Mank

Mank ★★★

Imagine reading a love letter written by someone you don’t know, addressed to whom you are not yet acquainted. You read this letter and appreciate its diction, style, and form. You admire the author’s beautiful cursive handwriting, and are affected by the tenderness of their strokes. However, your lack of knowledge of neither of the subject nor the writer makes the content of the letter feel empty: you simply aren’t sure what to make of the allegories and metaphors of love and affection the writer posits.

I have never seen Citizen Kane before, nor have I any knowledge of who Herman J. Mankiewicz was and the trials and tribulations of 1930s America. With my lack of awareness, Mank feel much like the hypothesized love letter.

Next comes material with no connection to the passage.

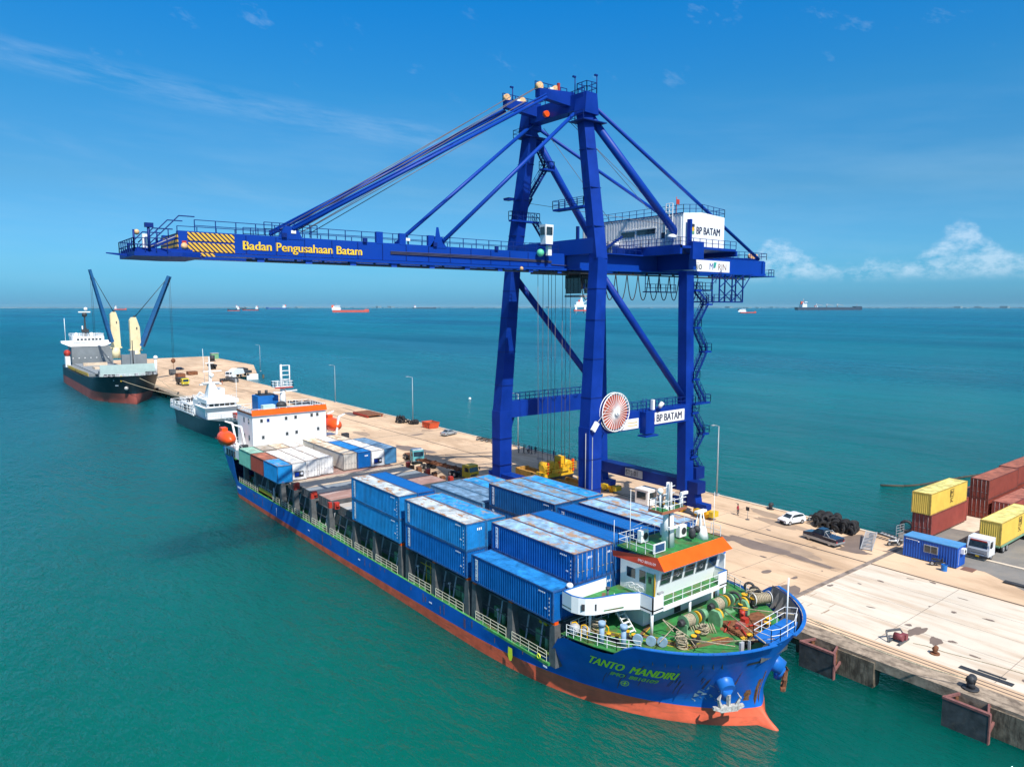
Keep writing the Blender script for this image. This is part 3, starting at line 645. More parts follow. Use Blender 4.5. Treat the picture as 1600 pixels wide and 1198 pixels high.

The shots are crisp, and successfully evoke the feeling of a 1940s film without the quality degradation (minus the few purposeful ones). Gary Oldman shines as a high functioning sardonic alcoholic, supported by strong performances from the entire cast. The writing is beautiful and poetic, and surely deserves any and all accolades it has coming to it. But looking past the exterior, I can’t help but feel that Mank, much like it’s titular figure, is a self-indulgent drama that few can truly understand.

I regret watching this before my potential future viewing of Citizen Kane. But I argue that good films should be able to, at least somewhat, exist in a vacuum. Unfortunately, Mank feels too much like a companion piece to a historically and culturally significant film, instead of being able to stand on it’s own.

Maybe that’s exactly what Fincher Sr & Fincher Jr intended: for Mank to be the film that pays homage to a bygone era that only avid cinephiles and history buffs would recognize. Perhaps that’s how this film should be treated: a spiritual sequel to Citizen Kane. I appreciate the attempt, and I look forward to rewatching this after a viewing of Citizen Kane and a reading up on 1930s American politics.